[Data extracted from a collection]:
◆ ◆ ◆ ◆

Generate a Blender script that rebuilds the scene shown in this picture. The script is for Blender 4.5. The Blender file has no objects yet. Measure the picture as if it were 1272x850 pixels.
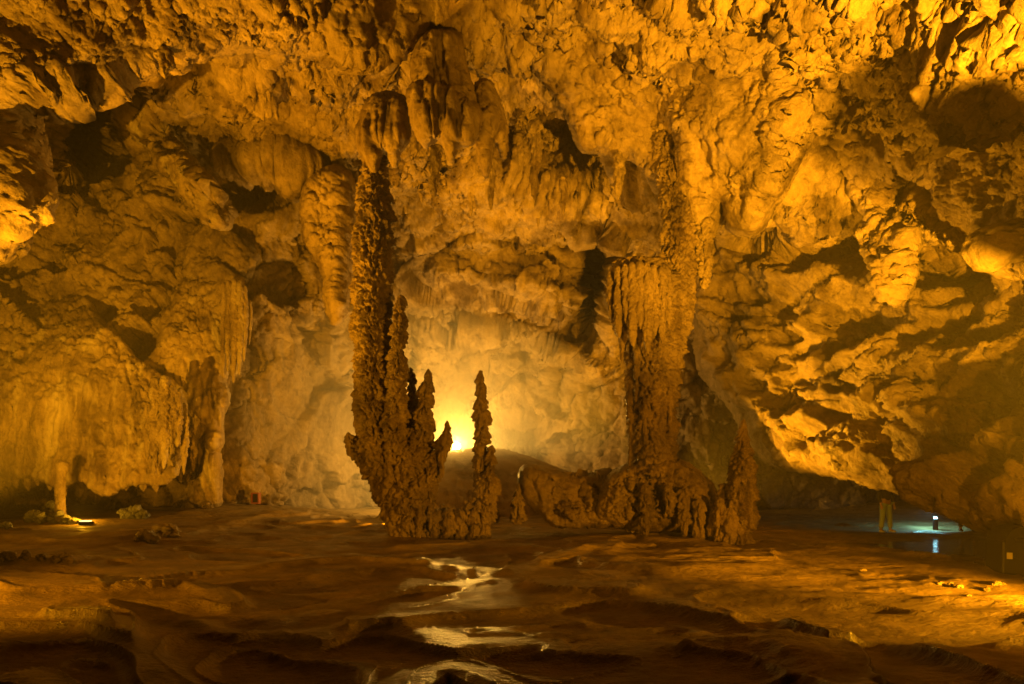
import bpy, math
import numpy as np
from mathutils import Vector

# ------------------------------------------------------------------ camera, world, exposure
S = bpy.context.scene
COL = S.collection
F, CX, HY, CZ = 707.0, 636.0, 600.0, 1.5       # focal length in photo pixels, principal column, horizon row, eye height
cam_d = bpy.data.cameras.new("camera")
cam = bpy.data.objects.new("camera", cam_d)
COL.objects.link(cam)
cam.location = (0, 0, CZ)
cam.rotation_euler = (math.radians(90), 0, 0)
cam_d.sensor_width = 36.0
cam_d.lens = 36.0 * F / 1272.0
cam_d.shift_y = (HY - 425.0) / 1272.0
cam_d.clip_start = 0.05
cam_d.clip_end = 400.0
S.camera = cam
W = bpy.data.worlds.new("World")
S.world = W
W.use_nodes = True
W.node_tree.nodes["Background"].inputs[0].default_value = (1.0, 0.55, 0.12, 1)
W.node_tree.nodes["Background"].inputs[1].default_value = 0.004
S.view_settings.view_transform = 'Standard'
S.view_settings.look = 'None'
S.view_settings.exposure = 0.0
S.view_settings.gamma = 1.0
S.render.engine = 'CYCLES'
cy = S.cycles
cy.use_denoising = True
try:
    cy.denoiser = 'OPENIMAGEDENOISE'
except Exception:
    pass
cy.max_bounces = 5
cy.diffuse_bounces = 2
cy.glossy_bounces = 3
cy.volume_bounces = 0
cy.sample_clamp_indirect = 6.0
cy.caustics_reflective = False
cy.caustics_refractive = False


def at(px, py, d):
    return np.array([(px - CX) / F * d, d, CZ + (HY - py) / F * d])


AMBER = (1.0, 0.365, 0.004)
GOLD = (1.0, 0.41, 0.008)
PALE = (1.0, 0.50, 0.06)


def spot(name, loc, target, power, size=80, blend=0.6, radius=0.12, color=AMBER):
    l = bpy.data.lights.new(name, 'SPOT')
    l.energy = power; l.spot_size = math.radians(size); l.spot_blend = blend
    l.shadow_soft_size = radius; l.color = color
    o = bpy.data.objects.new(name, l); COL.objects.link(o)
    o.location = loc
    v = Vector(target) - Vector(loc)
    o.rotation_euler = v.to_track_quat('-Z', 'Y').to_euler()
    return o


def point(name, loc, power, radius=0.1, color=AMBER):
    l = bpy.data.lights.new(name, 'POINT')
    l.energy = power; l.shadow_soft_size = radius; l.color = color
    o = bpy.data.objects.new(name, l); COL.objects.link(o)
    o.location = loc
    return o


# lamps of the show cave: floodlights on the floor and behind the formations
MISTY = (1.0, 0.50, 0.07)
point("mist_lamp_light", at(567, 553, 27.2), 4600, 0.16, MISTY)
spot("back_wall_flood", at(812, 575, 21.0), at(640, 330, 28), 5600, 90, 0.8, 0.08, GOLD)
RF = np.array([5.6, 3.4, 0.35])
spot("right_flood", RF, at(1000, 125, 13), 50000, 68, 0.9, 0.06, GOLD)
spot("curtain_flood", at(884, 640, 16.9), at(905, 190, 14.8), 11000, 40, 0.7, 0.03, GOLD)
spot("slab_flood", at(830, 640, 18.6), at(1030, 470, 16), 8500, 78, 0.7, 0.03, GOLD)
spot("ledge_flood", (7.6, 5.2, 0.55), (2.6, 13.5, 1.0), 5500, 62, 0.7, 0.03, AMBER)
spot("floor_flood", (7.4, 5.0, 0.75), (2.0, 8.9, 0.0), 3000, 84, 0.8, 0.03, GOLD)
spot("wall_flood", (4.6, 3.0, 0.2), at(1210, 520, 11.5), 1700, 62, 0.8, 0.03, AMBER)
spot("left_floor_flood", (-8.6, 5.4, 0.7), (-2.5, 11.0, 0.0), 2200, 80, 0.8, 0.04, AMBER)
spot("left_flood", (-11.5, 8.0, 0.3), at(120, 200, 15), 17000, 120, 0.8, 0.03, GOLD)
spot("side_flood", (-13.2, 12.6, 0.5), at(500, 130, 16), 15000, 60, 0.9, 0.03, AMBER)
spot("ceiling_flood", at(715, 640, 18.0), at(640, 150, 18), 900, 100, 0.8, 0.03, AMBER)
spot("left_wall_flood", at(500, 650, 18.2), at(150, 400, 21), 2200, 110, 0.8, 0.04, AMBER)
point("foot_lamp_light", at(104, 641, 17.4) + np.array([0, -0.1, 0.1]), 60, 0.05, GOLD)
spot("cool_lamp_light", at(1162, 640, 18.3) + np.array([-0.12, 0.05, 0.16]), at(1162, 640, 18.3) + np.array([-0.2, 0.3, -0.6]), 110, 166, 0.35, 0.05, (0.30, 0.85, 0.9))

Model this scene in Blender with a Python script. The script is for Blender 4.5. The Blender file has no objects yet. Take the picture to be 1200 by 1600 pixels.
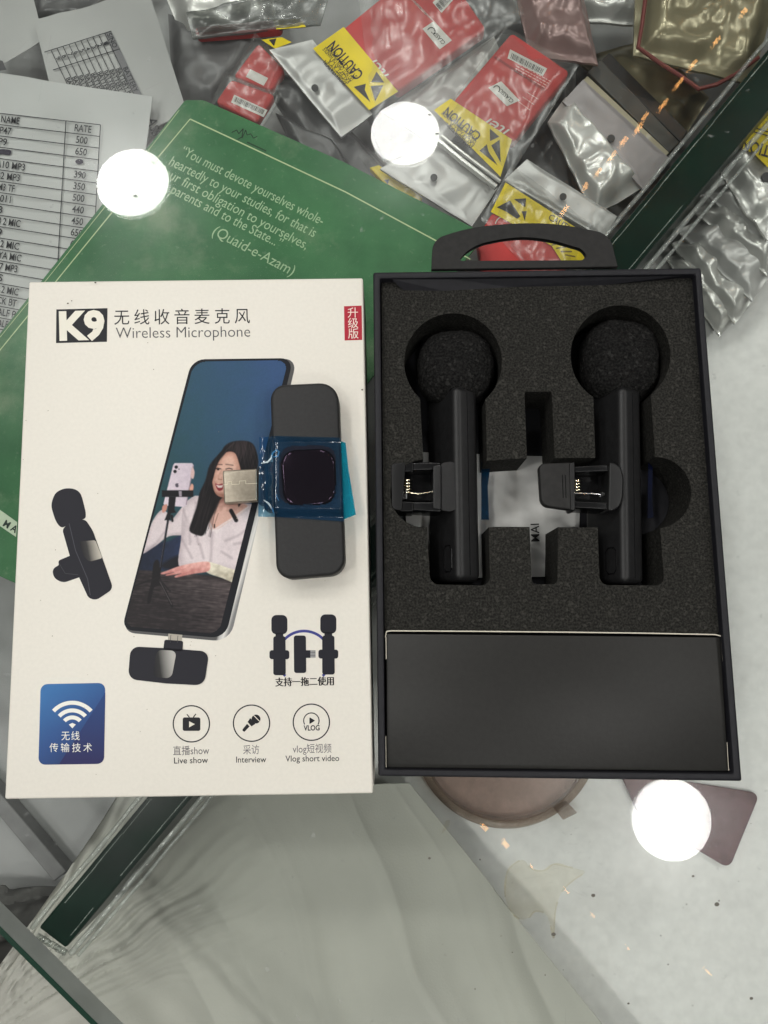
import bpy, bmesh, math, random
from mathutils import Vector, Matrix, noise

# ------------------------------------------------------------------ camera, world, exposure
S = bpy.context.scene
COL = S.collection
CAMZ = 0.268
TILT, ROLL, FPX = math.radians(8.25), math.radians(0.5), 1200.0
RM = Matrix.Rotation(TILT, 3, 'X') @ Matrix.Rotation(ROLL, 3, 'Y')
cam = bpy.data.objects.new('camera', bpy.data.cameras.new('camera'))
COL.objects.link(cam)
cam.matrix_world = Matrix.Translation((0, 0, CAMZ)) @ RM.to_4x4()
cam.data.sensor_fit = 'VERTICAL'
cam.data.sensor_height = 36.0
cam.data.lens = 36.0 * FPX / 1600.0
cam.data.clip_start = 0.005
cam.data.clip_end = 50
S.camera = cam

W = bpy.data.worlds.new('World')
S.world = W
W.use_nodes = True
wn, wl = W.node_tree.nodes, W.node_tree.links
bg = wn['Background']
tc = wn.new('ShaderNodeTexCoord')
sx = wn.new('ShaderNodeSeparateXYZ')
wl.new(tc.outputs['Generated'], sx.inputs[0])
rp = wn.new('ShaderNodeValToRGB')
rp.color_ramp.elements[0].position = 0.0
rp.color_ramp.elements[0].color = (0.05, 0.052, 0.05, 1)
rp.color_ramp.elements[1].position = 0.95
rp.color_ramp.elements[1].color = (0.82, 0.86, 0.84, 1)
e = rp.color_ramp.elements.new(0.45)
e.color = (0.20, 0.205, 0.20, 1)
wl.new(sx.outputs['Z'], rp.inputs[0])
wl.new(rp.outputs[0], bg.inputs[0])
bg.inputs[1].default_value = 0.15
LAMP = 62.0           # radiance of the round ceiling lights and the added fill lamps
HC = 1.9              # ceiling height above the glass
# added unseen fill lamps at ceiling height
_FILL = ((140, 560), (180, 1120), (-230, 700), (1440, 480), (-190, 120), (-200, 1250), (1400, 200), (1420, 950), (600, -190), (640, 1800))
for _x, _y in _FILL:
    _d = RM @ Vector(((_x - 600) / FPX, -(_y - 800) / FPX, -1))
    _t = (-HC - CAMZ) / _d.z
    _l = bpy.data.lights.new('fill_lamp', 'AREA'); _l.shape = 'DISK'; _l.size = 0.2
    _l.energy = LAMP * math.pi * math.pi * 0.1 ** 2; _l.color = (1.0, 0.985, 0.95)
    _o = bpy.data.objects.new('fill_lamp', _l); COL.objects.link(_o); _o.location = (_d.x * _t, _d.y * _t, HC)

S.view_settings.view_transform = 'Standard'
S.view_settings.look = 'None'
S.view_settings.exposure = 0.0
S.view_settings.gamma = 1.0
S.view_settings.use_curve_mapping = False
S.render.engine = 'CYCLES'
S.cycles.use_denoising = True
S.cycles.max_bounces = 12
S.cycles.transparent_max_bounces = 24
S.cycles.glossy_bounces = 4
S.cycles.caustics_reflective = False
S.cycles.caustics_refractive = False
random.seed(5)

# ------------------------------------------------------------------ geometry helpers
def at(x, y, z):
    """the point of the horizontal plane at height z seen at photo pixel (x, y) when the photo was measured"""
    d = RM @ Vector(((x - 600) / FPX, -(y - 800) / FPX, -1))
    t = (z - CAMZ) / d.z
    return Vector((0, 0, CAMZ)) + d * t

def link(name, me, parent=None):
    o = bpy.data.objects.new(name, me)
    COL.objects.link(o)
    if parent:
        o.parent = parent
        o.matrix_parent_inverse = parent.matrix_world.inverted()
    return o

def thing(name, label, cat, loc=(0, 0, 0), group=None):
    o = bpy.data.objects.new(name, None)
    o.empty_display_size = 0.01
    COL.objects.link(o)
    o.location = loc
    o.matrix_world = Matrix.Translation(loc)
    return tag(o, label, cat, group)

def tag(o, label, cat, group=None):
    o['label'] = label
    o['category'] = cat
    if group:
        o['group'] = group
    return o

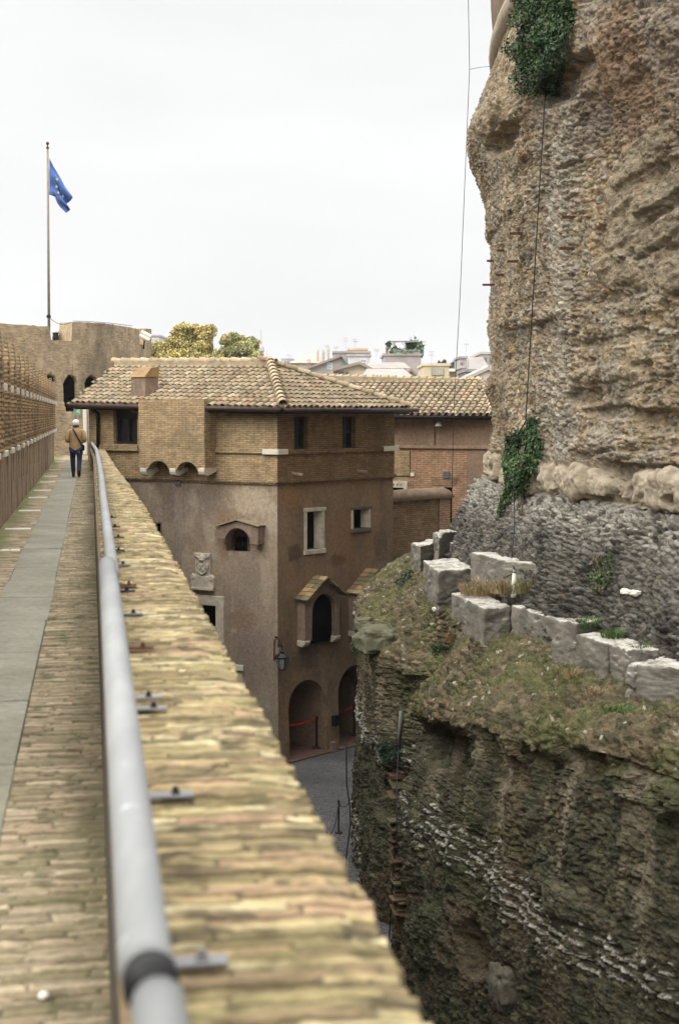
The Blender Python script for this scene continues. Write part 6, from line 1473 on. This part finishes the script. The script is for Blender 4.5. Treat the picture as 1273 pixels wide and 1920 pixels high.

◆ ◆ ◆ ◆

[PROBLEM DESCRIPTION]: Select every line of the records holding the string "Blender".

[WORKED ANSWER]:
Generate a Blender script that rebuilds the scene shown in this picture. The script is for Blender 4.5. The Blender file has no objects yet. Measure the picture as if it were 1272x850 pixels.
Model this scene in Blender with a Python script. The script is for Blender 4.5. The Blender file has no objects yet. Take the picture to be 1200 by 1600 pixels.
The Blender Python script for this scene continues. Write part 6, from line 1473 on. This part finishes the script. The script is for Blender 4.5. Treat the picture as 1273 pixels wide and 1920 pixels high.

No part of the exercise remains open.